Além de Ximenes, Lázaro reencontra outros profissionais com quem havia trabalhado em “Insensato”. Além dos diretores Dennis Carvalho e Vinícius Coimbra, a atriz Camila Pitanga, que é novamente seu par romântico. O grupo pesou na hora de aceitar o papel.
— A Camila, depois de “Insensato”, virou parceira de vida. A equipe do Dennis e do Vinícius tem um diferencial: é muito afetuosa. Novela é um processo estressante. Se não tem um ambiente gostoso, fica maçante — descreve Lázaro, revelando que a rede de amizades cresceu: — Quando você viaja para gravar, como fizemos no Maranhão, forma mais vínculos. A Zezeh Barbosa, por exemplo, quero levar para a minha casa, para conversar o tempo todo — diz, rindo.

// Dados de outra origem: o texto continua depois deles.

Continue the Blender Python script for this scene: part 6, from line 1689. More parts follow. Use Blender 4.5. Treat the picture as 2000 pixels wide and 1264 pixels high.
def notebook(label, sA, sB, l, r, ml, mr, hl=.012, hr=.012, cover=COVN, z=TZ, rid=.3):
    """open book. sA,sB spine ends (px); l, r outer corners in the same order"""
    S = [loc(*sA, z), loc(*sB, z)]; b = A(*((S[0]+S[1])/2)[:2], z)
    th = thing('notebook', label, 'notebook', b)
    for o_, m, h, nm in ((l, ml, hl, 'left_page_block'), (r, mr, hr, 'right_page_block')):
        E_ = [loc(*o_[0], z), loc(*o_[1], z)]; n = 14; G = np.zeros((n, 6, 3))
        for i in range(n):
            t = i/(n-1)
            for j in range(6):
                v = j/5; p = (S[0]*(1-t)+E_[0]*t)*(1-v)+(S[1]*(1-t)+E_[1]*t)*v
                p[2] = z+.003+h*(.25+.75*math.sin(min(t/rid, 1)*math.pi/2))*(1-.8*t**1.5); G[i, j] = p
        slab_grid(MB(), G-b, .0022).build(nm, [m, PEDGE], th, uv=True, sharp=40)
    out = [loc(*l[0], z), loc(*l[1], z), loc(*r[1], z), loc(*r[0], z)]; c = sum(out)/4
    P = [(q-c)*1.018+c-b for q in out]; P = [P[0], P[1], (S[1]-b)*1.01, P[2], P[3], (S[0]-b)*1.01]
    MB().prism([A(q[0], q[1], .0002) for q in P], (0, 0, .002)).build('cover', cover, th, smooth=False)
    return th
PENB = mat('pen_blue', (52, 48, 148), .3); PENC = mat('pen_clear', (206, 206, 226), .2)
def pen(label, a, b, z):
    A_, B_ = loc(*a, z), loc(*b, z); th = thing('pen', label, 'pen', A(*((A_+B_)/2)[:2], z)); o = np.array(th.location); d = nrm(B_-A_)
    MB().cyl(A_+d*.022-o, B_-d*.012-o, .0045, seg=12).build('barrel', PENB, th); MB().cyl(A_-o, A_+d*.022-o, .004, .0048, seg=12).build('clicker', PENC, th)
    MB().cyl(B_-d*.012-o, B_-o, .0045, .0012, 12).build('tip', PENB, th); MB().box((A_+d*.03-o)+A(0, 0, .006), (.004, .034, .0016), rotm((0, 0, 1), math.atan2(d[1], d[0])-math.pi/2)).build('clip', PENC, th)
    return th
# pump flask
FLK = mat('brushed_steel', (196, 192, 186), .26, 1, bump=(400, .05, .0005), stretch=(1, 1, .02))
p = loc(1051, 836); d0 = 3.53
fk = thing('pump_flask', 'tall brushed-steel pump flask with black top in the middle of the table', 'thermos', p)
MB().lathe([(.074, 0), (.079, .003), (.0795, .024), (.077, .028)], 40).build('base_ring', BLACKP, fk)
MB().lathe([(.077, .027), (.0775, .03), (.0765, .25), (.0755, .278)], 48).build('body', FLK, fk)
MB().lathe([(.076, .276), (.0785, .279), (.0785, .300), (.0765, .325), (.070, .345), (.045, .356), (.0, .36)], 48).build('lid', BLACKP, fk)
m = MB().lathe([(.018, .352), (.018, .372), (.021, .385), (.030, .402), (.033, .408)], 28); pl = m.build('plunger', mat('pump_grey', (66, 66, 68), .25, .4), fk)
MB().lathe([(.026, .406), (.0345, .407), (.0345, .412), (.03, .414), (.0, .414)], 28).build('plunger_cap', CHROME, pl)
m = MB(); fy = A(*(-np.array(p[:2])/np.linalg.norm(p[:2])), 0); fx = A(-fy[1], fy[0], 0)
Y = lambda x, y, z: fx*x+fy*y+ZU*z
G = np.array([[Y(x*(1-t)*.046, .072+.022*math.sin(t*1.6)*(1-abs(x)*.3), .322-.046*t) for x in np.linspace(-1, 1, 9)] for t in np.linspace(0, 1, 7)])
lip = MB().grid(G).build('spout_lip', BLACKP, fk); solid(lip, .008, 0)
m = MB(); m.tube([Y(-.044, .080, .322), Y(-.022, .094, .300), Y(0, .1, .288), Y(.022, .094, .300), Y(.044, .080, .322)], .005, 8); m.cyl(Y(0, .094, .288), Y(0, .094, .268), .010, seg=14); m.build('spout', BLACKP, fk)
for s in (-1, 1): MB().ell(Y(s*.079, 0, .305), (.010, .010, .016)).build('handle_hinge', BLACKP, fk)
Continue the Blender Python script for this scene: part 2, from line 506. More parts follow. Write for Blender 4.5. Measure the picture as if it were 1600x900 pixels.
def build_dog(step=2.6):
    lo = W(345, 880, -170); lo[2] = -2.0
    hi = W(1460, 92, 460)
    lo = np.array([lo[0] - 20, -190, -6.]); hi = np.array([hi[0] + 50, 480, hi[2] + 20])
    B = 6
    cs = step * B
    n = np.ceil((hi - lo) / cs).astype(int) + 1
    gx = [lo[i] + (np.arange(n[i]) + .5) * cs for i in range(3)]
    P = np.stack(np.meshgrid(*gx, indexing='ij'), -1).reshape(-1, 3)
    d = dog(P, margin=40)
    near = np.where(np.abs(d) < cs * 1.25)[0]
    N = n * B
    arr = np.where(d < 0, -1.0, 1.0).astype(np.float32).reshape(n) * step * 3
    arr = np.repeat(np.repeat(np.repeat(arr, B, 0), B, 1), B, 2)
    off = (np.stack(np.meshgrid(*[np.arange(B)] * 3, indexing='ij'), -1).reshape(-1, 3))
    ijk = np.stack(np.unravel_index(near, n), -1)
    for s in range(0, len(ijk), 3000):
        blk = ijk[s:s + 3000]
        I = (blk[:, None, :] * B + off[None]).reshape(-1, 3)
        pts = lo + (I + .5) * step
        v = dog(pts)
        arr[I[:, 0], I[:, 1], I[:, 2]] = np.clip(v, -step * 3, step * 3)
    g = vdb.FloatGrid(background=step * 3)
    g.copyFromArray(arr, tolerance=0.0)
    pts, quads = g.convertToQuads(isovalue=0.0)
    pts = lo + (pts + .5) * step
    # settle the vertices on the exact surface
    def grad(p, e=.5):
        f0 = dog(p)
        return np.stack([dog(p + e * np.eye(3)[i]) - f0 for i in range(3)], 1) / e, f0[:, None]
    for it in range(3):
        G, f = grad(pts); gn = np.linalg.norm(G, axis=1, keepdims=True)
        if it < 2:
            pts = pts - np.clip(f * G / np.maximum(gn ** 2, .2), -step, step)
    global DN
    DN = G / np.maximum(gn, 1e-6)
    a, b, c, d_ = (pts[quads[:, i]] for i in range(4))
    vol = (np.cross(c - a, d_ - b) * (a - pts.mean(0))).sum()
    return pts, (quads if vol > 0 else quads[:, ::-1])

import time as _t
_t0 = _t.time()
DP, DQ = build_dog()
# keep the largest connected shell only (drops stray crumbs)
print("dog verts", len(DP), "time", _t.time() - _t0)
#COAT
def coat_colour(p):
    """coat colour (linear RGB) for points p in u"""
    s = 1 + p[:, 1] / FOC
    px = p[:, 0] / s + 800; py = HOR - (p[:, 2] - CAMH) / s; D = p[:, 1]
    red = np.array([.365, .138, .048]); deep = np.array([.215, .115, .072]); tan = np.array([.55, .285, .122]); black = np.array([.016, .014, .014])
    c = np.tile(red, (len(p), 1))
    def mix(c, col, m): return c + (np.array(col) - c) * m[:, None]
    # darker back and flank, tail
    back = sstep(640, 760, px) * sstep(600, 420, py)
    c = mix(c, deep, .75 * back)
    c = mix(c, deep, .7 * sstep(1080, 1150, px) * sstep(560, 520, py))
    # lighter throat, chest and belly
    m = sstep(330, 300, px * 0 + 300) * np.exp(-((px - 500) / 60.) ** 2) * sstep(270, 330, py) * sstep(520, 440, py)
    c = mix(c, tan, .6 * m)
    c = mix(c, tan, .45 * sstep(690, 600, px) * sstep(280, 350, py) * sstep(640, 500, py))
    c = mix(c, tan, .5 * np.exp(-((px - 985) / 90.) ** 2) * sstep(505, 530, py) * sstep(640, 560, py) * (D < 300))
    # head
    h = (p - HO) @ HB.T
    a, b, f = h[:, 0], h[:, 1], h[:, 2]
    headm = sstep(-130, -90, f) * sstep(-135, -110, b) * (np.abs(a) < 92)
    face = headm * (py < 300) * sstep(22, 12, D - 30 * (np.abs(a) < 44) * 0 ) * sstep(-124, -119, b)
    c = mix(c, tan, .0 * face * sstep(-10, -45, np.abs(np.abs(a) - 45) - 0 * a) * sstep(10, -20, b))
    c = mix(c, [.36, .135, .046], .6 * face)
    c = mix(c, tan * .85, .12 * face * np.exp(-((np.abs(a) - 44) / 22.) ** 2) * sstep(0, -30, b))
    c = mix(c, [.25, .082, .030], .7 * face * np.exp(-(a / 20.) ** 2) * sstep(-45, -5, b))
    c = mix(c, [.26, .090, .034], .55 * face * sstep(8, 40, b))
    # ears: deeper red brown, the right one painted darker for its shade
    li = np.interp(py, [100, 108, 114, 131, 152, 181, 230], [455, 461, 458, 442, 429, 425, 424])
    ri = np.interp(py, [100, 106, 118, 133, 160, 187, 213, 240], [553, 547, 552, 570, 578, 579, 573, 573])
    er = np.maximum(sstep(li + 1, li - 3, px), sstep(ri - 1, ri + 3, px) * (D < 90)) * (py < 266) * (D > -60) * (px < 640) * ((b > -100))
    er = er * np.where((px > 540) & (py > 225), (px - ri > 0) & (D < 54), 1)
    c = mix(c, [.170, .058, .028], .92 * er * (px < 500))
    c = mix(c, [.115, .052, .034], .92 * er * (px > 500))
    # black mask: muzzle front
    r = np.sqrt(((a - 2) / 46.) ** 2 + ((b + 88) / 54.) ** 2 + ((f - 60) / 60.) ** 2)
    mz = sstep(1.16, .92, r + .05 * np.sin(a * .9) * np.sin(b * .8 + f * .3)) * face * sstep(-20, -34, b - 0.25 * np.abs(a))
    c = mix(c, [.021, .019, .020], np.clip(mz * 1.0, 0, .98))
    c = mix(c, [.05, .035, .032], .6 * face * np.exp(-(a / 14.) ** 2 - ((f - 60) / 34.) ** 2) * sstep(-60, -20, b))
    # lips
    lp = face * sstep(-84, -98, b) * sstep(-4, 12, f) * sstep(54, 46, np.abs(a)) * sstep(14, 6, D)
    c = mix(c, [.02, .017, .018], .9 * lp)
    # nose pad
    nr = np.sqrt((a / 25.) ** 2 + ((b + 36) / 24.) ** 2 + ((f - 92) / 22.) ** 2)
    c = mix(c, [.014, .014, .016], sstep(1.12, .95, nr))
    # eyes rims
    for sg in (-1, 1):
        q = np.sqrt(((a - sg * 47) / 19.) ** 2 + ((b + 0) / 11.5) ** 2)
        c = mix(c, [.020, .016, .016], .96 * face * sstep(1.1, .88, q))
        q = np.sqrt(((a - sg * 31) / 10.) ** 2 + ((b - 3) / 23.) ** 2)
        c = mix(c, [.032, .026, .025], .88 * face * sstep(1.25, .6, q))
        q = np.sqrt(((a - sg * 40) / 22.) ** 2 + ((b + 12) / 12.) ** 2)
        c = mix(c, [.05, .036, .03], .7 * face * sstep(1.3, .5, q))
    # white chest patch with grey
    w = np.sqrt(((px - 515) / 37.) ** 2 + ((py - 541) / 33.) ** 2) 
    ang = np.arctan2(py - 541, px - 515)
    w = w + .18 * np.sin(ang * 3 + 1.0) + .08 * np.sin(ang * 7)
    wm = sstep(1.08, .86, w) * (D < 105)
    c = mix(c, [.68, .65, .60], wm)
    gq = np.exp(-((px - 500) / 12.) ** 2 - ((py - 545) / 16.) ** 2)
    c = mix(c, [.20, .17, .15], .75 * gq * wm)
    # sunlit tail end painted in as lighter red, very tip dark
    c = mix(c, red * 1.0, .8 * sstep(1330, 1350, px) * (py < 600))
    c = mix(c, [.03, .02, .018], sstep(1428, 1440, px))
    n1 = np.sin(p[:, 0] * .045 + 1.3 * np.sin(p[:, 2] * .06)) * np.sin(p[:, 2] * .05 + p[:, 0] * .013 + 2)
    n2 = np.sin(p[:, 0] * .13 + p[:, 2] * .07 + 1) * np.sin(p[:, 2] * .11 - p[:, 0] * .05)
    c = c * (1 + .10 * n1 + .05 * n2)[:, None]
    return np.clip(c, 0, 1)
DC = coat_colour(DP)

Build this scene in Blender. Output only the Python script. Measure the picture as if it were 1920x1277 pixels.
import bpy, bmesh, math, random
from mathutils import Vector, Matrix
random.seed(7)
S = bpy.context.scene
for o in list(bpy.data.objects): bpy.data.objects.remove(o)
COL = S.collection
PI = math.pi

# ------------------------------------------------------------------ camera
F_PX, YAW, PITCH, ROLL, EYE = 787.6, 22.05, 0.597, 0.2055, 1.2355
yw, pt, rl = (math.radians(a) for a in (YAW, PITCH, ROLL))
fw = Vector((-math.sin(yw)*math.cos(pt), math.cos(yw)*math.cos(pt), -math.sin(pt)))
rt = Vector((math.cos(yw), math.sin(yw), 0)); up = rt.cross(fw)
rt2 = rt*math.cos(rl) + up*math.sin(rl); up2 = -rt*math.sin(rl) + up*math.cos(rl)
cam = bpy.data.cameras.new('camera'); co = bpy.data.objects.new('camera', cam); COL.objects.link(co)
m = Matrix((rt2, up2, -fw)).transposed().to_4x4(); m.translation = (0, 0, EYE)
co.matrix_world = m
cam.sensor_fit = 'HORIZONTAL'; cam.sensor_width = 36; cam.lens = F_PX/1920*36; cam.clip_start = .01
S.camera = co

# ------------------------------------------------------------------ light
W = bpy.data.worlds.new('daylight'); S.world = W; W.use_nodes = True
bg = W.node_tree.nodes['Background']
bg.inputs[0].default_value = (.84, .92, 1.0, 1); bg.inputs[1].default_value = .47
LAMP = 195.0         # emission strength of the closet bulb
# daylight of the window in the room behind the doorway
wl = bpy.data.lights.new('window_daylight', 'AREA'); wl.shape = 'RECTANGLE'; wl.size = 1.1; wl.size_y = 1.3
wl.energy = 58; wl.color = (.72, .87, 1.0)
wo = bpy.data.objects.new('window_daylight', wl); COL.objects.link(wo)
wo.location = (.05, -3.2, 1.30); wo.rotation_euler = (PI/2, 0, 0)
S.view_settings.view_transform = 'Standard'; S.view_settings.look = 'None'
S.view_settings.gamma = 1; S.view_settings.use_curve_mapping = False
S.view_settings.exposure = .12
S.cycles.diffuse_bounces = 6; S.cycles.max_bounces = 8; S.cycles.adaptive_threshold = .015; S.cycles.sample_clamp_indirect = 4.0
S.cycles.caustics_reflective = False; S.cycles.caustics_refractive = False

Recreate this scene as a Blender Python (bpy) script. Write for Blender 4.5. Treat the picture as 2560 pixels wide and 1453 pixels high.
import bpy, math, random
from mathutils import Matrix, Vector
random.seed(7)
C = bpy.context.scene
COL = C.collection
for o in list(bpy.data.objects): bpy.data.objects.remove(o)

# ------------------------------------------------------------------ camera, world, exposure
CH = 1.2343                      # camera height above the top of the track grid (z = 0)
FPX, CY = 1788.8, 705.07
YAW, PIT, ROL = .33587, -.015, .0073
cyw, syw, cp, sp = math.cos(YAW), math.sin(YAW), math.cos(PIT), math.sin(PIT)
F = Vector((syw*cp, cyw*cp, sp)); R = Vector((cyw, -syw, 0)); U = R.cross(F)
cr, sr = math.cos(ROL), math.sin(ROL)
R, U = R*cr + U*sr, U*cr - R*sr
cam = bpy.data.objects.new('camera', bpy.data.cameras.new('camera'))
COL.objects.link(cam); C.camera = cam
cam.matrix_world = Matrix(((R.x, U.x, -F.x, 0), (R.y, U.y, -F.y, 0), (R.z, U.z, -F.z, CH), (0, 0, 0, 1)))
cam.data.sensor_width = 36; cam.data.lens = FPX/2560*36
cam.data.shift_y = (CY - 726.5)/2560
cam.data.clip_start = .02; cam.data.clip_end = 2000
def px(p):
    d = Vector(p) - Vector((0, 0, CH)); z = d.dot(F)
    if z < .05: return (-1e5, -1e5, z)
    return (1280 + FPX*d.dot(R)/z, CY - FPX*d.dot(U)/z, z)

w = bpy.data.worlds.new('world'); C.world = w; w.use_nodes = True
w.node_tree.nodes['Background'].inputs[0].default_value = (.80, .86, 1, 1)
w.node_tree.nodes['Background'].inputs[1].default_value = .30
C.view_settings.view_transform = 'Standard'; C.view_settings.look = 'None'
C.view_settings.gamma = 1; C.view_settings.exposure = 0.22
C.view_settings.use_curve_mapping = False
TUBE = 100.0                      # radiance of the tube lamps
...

E, se é para listar reencontros, Lázaro se deparou com mais um em “Lado a lado”: a capoeira. Ele fez aulas em 2002, quando viveu o protagonista do filme “Madame Satã”, de Karim Ainouz. Na época, aprendeu o estilo de Salvador e, agora, está incorporando trejeitos cariocas. Caso peçam para ele explicar, sabe todas as diferenças. Está fascinado com o assunto, mas ao confrontar teoria e prática, confessa:
— Todas as atividades físicas que faço são em função de personagem. Se eu pudesse mesmo, ficava batendo um papo, tomando um drinque e uma água de coco. Acho que, na hora que eu me aposentar, vou virar um sedentário .
Além do papo e da água de coco, se pudesse, Lázaro passaria boa parte do tempo ao lado de João Vicente, seu filho de 1 ano com a mulher, a atriz Taís Araújo. Perguntado sobre como a paternidade mudou sua vida, ele dá um longo suspiro antes de responder:
— Num primeiro momento, dá uma certa tensão. Você pensa: “Tem agora um serzinho que depende de mim para educar, ajudar a crescer”. Dá um medo! Quando ele chega, você pensa: “Meu Deus do céu, por pelo menos 18 anos vou ser responsável por esse serzinho”. E aí, depois, vem um prazer tão grande das descobertas diárias que fica numa região meio sublime, sabe? Todo dia é tudo muito bonito. Então não sei responder se mudei ou não. Acho que em mudança eu estou sempre. Uma coisa certa é: o filho te força realmente a aprender mais sobre a vida.